▶ [WRITTEN INSTRUCTION]
Can you write out the whole listing exactly?

▶ [THE INPUT]

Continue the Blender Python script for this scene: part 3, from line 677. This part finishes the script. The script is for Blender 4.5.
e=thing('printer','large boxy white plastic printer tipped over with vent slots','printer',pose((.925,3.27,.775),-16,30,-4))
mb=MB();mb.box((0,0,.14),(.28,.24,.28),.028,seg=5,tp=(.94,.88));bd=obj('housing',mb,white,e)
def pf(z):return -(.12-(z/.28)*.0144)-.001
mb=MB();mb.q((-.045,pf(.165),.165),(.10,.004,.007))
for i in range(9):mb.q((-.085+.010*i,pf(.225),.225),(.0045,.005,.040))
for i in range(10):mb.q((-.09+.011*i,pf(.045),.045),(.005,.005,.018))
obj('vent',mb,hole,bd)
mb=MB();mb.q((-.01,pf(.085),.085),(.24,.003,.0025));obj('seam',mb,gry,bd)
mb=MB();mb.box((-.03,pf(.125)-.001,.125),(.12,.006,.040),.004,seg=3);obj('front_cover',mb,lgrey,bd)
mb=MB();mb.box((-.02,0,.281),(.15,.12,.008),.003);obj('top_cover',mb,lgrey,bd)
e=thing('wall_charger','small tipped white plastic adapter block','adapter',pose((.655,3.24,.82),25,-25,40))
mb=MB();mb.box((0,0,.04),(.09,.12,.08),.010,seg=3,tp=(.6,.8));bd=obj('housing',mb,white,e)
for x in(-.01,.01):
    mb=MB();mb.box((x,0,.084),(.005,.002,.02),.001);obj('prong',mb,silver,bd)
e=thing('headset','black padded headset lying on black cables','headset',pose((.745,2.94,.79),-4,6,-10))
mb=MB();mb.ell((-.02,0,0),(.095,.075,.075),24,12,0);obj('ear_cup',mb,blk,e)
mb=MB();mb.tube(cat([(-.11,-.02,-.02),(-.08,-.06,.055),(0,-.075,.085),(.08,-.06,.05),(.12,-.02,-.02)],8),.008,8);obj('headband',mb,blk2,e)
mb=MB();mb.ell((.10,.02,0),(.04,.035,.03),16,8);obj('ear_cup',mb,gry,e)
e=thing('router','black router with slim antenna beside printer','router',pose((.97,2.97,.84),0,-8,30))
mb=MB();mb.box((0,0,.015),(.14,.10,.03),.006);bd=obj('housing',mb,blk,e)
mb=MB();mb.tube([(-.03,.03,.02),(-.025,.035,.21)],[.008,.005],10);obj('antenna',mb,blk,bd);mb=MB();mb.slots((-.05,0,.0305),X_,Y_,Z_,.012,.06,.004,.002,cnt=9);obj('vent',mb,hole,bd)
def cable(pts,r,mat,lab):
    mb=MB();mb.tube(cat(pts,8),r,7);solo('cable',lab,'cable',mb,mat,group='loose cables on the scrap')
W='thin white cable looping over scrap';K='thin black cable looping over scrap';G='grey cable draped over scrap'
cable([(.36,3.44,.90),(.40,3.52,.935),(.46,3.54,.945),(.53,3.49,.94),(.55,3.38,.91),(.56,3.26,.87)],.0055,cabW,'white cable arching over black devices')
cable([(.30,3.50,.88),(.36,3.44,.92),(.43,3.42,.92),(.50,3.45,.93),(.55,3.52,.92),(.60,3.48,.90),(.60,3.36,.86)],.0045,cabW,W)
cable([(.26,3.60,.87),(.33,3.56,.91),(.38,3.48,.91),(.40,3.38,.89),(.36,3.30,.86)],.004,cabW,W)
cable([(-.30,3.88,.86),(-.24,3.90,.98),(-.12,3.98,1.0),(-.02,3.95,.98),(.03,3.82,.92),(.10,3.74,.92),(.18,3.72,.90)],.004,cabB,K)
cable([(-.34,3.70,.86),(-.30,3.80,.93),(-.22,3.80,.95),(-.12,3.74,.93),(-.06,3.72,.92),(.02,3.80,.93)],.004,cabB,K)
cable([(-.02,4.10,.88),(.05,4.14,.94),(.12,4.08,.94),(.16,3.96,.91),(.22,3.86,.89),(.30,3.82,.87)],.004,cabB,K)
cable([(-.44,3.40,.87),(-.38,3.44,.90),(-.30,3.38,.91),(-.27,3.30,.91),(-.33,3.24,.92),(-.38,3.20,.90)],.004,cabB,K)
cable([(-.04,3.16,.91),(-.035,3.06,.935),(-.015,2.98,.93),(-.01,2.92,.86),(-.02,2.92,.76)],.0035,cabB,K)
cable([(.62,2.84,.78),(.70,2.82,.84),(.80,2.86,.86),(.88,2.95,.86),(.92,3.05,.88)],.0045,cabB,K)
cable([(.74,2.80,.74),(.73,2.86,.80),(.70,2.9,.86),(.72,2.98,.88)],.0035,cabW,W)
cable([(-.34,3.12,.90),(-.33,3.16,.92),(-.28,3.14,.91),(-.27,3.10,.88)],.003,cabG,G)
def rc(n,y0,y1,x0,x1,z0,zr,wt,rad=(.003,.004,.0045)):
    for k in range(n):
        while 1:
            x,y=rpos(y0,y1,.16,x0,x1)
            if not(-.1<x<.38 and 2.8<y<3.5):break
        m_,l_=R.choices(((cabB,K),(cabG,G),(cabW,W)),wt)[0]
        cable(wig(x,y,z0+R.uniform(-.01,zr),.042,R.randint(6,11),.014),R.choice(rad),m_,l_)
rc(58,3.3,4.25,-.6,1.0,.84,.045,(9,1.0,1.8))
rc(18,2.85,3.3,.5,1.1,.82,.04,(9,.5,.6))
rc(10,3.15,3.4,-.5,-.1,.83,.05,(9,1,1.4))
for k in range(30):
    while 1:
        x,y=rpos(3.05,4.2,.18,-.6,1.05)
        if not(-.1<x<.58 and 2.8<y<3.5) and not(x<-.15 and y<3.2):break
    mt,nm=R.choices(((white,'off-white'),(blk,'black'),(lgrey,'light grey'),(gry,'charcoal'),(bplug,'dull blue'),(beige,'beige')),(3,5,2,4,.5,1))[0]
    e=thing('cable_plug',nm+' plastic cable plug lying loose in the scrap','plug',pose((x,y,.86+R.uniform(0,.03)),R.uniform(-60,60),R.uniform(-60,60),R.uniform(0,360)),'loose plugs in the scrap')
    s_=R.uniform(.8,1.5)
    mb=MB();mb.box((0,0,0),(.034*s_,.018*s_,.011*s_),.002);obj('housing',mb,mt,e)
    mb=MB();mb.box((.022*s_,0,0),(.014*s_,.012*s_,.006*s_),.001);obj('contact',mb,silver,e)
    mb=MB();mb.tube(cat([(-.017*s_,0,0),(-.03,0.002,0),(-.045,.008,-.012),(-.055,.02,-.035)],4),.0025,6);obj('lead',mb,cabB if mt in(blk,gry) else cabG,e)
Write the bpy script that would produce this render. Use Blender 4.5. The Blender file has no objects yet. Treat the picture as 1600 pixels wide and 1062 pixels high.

▶ [ANSWER TO THE TASK]
Continue the Blender Python script for this scene: part 3, from line 677. This part finishes the script. The script is for Blender 4.5.
e=thing('printer','large boxy white plastic printer tipped over with vent slots','printer',pose((.925,3.27,.775),-16,30,-4))
mb=MB();mb.box((0,0,.14),(.28,.24,.28),.028,seg=5,tp=(.94,.88));bd=obj('housing',mb,white,e)
def pf(z):return -(.12-(z/.28)*.0144)-.001
mb=MB();mb.q((-.045,pf(.165),.165),(.10,.004,.007))
for i in range(9):mb.q((-.085+.010*i,pf(.225),.225),(.0045,.005,.040))
for i in range(10):mb.q((-.09+.011*i,pf(.045),.045),(.005,.005,.018))
obj('vent',mb,hole,bd)
mb=MB();mb.q((-.01,pf(.085),.085),(.24,.003,.0025));obj('seam',mb,gry,bd)
mb=MB();mb.box((-.03,pf(.125)-.001,.125),(.12,.006,.040),.004,seg=3);obj('front_cover',mb,lgrey,bd)
mb=MB();mb.box((-.02,0,.281),(.15,.12,.008),.003);obj('top_cover',mb,lgrey,bd)
e=thing('wall_charger','small tipped white plastic adapter block','adapter',pose((.655,3.24,.82),25,-25,40))
mb=MB();mb.box((0,0,.04),(.09,.12,.08),.010,seg=3,tp=(.6,.8));bd=obj('housing',mb,white,e)
for x in(-.01,.01):
    mb=MB();mb.box((x,0,.084),(.005,.002,.02),.001);obj('prong',mb,silver,bd)
e=thing('headset','black padded headset lying on black cables','headset',pose((.745,2.94,.79),-4,6,-10))
mb=MB();mb.ell((-.02,0,0),(.095,.075,.075),24,12,0);obj('ear_cup',mb,blk,e)
mb=MB();mb.tube(cat([(-.11,-.02,-.02),(-.08,-.06,.055),(0,-.075,.085),(.08,-.06,.05),(.12,-.02,-.02)],8),.008,8);obj('headband',mb,blk2,e)
mb=MB();mb.ell((.10,.02,0),(.04,.035,.03),16,8);obj('ear_cup',mb,gry,e)
e=thing('router','black router with slim antenna beside printer','router',pose((.97,2.97,.84),0,-8,30))
mb=MB();mb.box((0,0,.015),(.14,.10,.03),.006);bd=obj('housing',mb,blk,e)
mb=MB();mb.tube([(-.03,.03,.02),(-.025,.035,.21)],[.008,.005],10);obj('antenna',mb,blk,bd);mb=MB();mb.slots((-.05,0,.0305),X_,Y_,Z_,.012,.06,.004,.002,cnt=9);obj('vent',mb,hole,bd)
def cable(pts,r,mat,lab):
    mb=MB();mb.tube(cat(pts,8),r,7);solo('cable',lab,'cable',mb,mat,group='loose cables on the scrap')
W='thin white cable looping over scrap';K='thin black cable looping over scrap';G='grey cable draped over scrap'
cable([(.36,3.44,.90),(.40,3.52,.935),(.46,3.54,.945),(.53,3.49,.94),(.55,3.38,.91),(.56,3.26,.87)],.0055,cabW,'white cable arching over black devices')
cable([(.30,3.50,.88),(.36,3.44,.92),(.43,3.42,.92),(.50,3.45,.93),(.55,3.52,.92),(.60,3.48,.90),(.60,3.36,.86)],.0045,cabW,W)
cable([(.26,3.60,.87),(.33,3.56,.91),(.38,3.48,.91),(.40,3.38,.89),(.36,3.30,.86)],.004,cabW,W)
cable([(-.30,3.88,.86),(-.24,3.90,.98),(-.12,3.98,1.0),(-.02,3.95,.98),(.03,3.82,.92),(.10,3.74,.92),(.18,3.72,.90)],.004,cabB,K)
cable([(-.34,3.70,.86),(-.30,3.80,.93),(-.22,3.80,.95),(-.12,3.74,.93),(-.06,3.72,.92),(.02,3.80,.93)],.004,cabB,K)
cable([(-.02,4.10,.88),(.05,4.14,.94),(.12,4.08,.94),(.16,3.96,.91),(.22,3.86,.89),(.30,3.82,.87)],.004,cabB,K)
cable([(-.44,3.40,.87),(-.38,3.44,.90),(-.30,3.38,.91),(-.27,3.30,.91),(-.33,3.24,.92),(-.38,3.20,.90)],.004,cabB,K)
cable([(-.04,3.16,.91),(-.035,3.06,.935),(-.015,2.98,.93),(-.01,2.92,.86),(-.02,2.92,.76)],.0035,cabB,K)
cable([(.62,2.84,.78),(.70,2.82,.84),(.80,2.86,.86),(.88,2.95,.86),(.92,3.05,.88)],.0045,cabB,K)
cable([(.74,2.80,.74),(.73,2.86,.80),(.70,2.9,.86),(.72,2.98,.88)],.0035,cabW,W)
cable([(-.34,3.12,.90),(-.33,3.16,.92),(-.28,3.14,.91),(-.27,3.10,.88)],.003,cabG,G)
def rc(n,y0,y1,x0,x1,z0,zr,wt,rad=(.003,.004,.0045)):
    for k in range(n):
        while 1:
            x,y=rpos(y0,y1,.16,x0,x1)
            if not(-.1<x<.38 and 2.8<y<3.5):break
        m_,l_=R.choices(((cabB,K),(cabG,G),(cabW,W)),wt)[0]
        cable(wig(x,y,z0+R.uniform(-.01,zr),.042,R.randint(6,11),.014),R.choice(rad),m_,l_)
rc(58,3.3,4.25,-.6,1.0,.84,.045,(9,1.0,1.8))
rc(18,2.85,3.3,.5,1.1,.82,.04,(9,.5,.6))
rc(10,3.15,3.4,-.5,-.1,.83,.05,(9,1,1.4))
for k in range(30):
    while 1:
        x,y=rpos(3.05,4.2,.18,-.6,1.05)
        if not(-.1<x<.58 and 2.8<y<3.5) and not(x<-.15 and y<3.2):break
    mt,nm=R.choices(((white,'off-white'),(blk,'black'),(lgrey,'light grey'),(gry,'charcoal'),(bplug,'dull blue'),(beige,'beige')),(3,5,2,4,.5,1))[0]
    e=thing('cable_plug',nm+' plastic cable plug lying loose in the scrap','plug',pose((x,y,.86+R.uniform(0,.03)),R.uniform(-60,60),R.uniform(-60,60),R.uniform(0,360)),'loose plugs in the scrap')
    s_=R.uniform(.8,1.5)
    mb=MB();mb.box((0,0,0),(.034*s_,.018*s_,.011*s_),.002);obj('housing',mb,mt,e)
    mb=MB();mb.box((.022*s_,0,0),(.014*s_,.012*s_,.006*s_),.001);obj('contact',mb,silver,e)
    mb=MB();mb.tube(cat([(-.017*s_,0,0),(-.03,0.002,0),(-.045,.008,-.012),(-.055,.02,-.035)],4),.0025,6);obj('lead',mb,cabB if mt in(blk,gry) else cabG,e)
Write the bpy script that would produce this render. Use Blender 4.5. The Blender file has no objects yet. Treat the picture as 1600 pixels wide and 1062 pixels high.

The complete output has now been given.